Laura Fernández. Foto: Jordi Guinart
Si logras que las onomatopeyas que expresan vacilación, estupor, pasmo y empane ("eh", "oh", "uh", etc.) se conviertan en la marca rítmica de un heterodoxo grand style al mismo tiempo posmo, pop y paródico, es que probablemente puedes conseguir todo lo que te propongas. Por ejemplo, que tu prosa suene deliberadamente a traducción o doblaje ("que me aspen", llegamos a leer) pero eso sea, precisamente, lo que te convierte en una escritora irresistible; por ejemplo, que no haya manera de sintetizar tu libro, aunque sí de transmitir la experiencia de recorrerlo: juerga loca. Juerga muy loca. Una juerga no desprovista de subtexto, potencia romántica o crueldad crítica. Una juerga que se titula Connerland, servida por una dominatrix de lo insólito llamada Laura Fernández (Terrassa, 1981), que funciona como un gran estallido de felicidad precedido por otra novela, El show de Grossman (Editorial Aristas Martínez, 2013), muy conectada con el tono y el imaginario de la que hoy nos ocupa.Ante la eventual responsabilidad de resumir Connerland, me siento como el Doc Sportello de Thomas Pynchon obligado a resolver un caso. Es decir, que por ahí no vamos a llegar a ninguna parte: sólo déjenme explicarles que esta es una novela protagonizada por (1) el fantasma de un escritor de novelas protagonizadas por dinosaurios fumadores y (2) una azafata que fantasea con ser devorada por un tiburón blanco y que por alguna razón acabará siendo la representante de ese fantasma. Sí: representante de fantasmas. Todo esto ocurre en un universo deslocalizado y extraño en el que parecen tener gran importancia las aerolíneas, las citas exprés, la vida después de muertos y la obligación de "producir acontecimientos" incesantemente. Hay unos Correctores cuya incierta existencia estaría dedicada a la fiscalización de otras vidas; desde luego también hay editores. Las motivaciones de los personajes resultan dudosas y la dirección de sus acciones inconcreta, la causalidad de las distintas acciones merece ser puesta en cuarentena... Y sin embargo, todo resulta lógico a su manera. Ello se debe a que el libro se asienta sobre una muy sólida y coherente concepción de la narrativa: "una especie de parque de atracciones en el que las atracciones consistirían en el trato con personajes", siempre que se produzca la complicidad entre el mundo del autor y el del lector.

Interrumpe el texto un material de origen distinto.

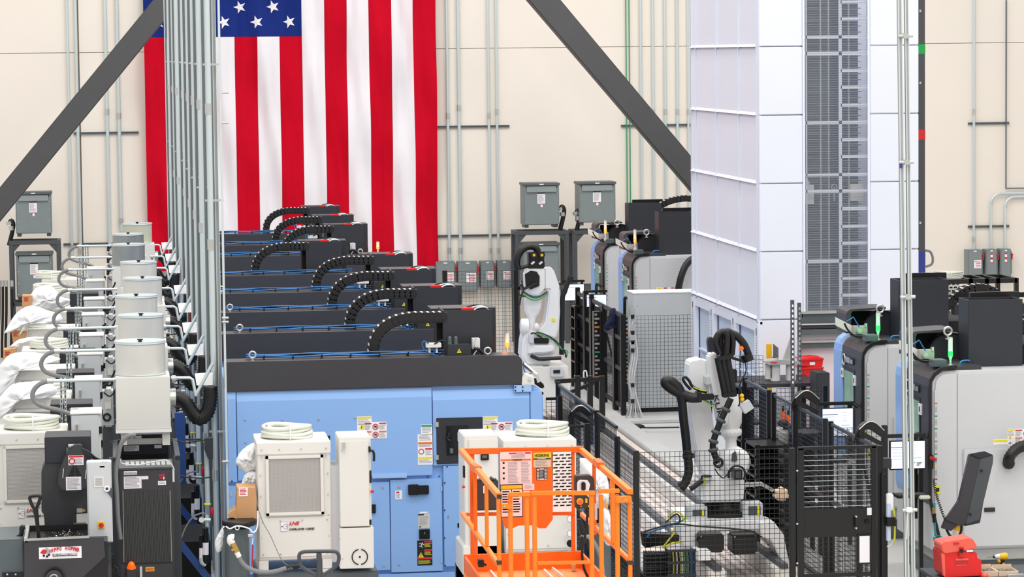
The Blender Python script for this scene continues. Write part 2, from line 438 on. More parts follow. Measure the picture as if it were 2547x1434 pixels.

Y es que, aunque este concepto tópico merezca alguna que otra ironía en Connerland, lo cierto es que Fernández es creadora y gobernadora de un mundo propio. Un mundo hecho de muchos mundos, y un mundo en el que (aquí como en El show de Grossman) todo acaba respondiendo a la perversa dinámica de los concursos y reality shows que configuran la civilización del espectáculo, pensada, experimentada e implosionada por Fernández desde su base, no como en algunos ensayos condescendientes escritos por autores la altura de cuyos pedestales es perfecta y paradójicamente espectacular. Un mundo que se nutre de Vonnegut y quizás Pratchett, pero desde luego mucho cómic y cine y literatura popular o no popular. E insistamos: un mundo propio. Además, Connerland nos habla de la condición de escritor, de la ansiedad de la influencia (ese fantasma cabezota y desnudo), y se vuelve tierna y bella cuando confiesa por qué se escribe, o por qué se escribe de un modo determinado: "Es como si estuviera, en algún sentido, condenado a no encajar", dice el protagonista. Miren por dónde: de pronto todo encaja.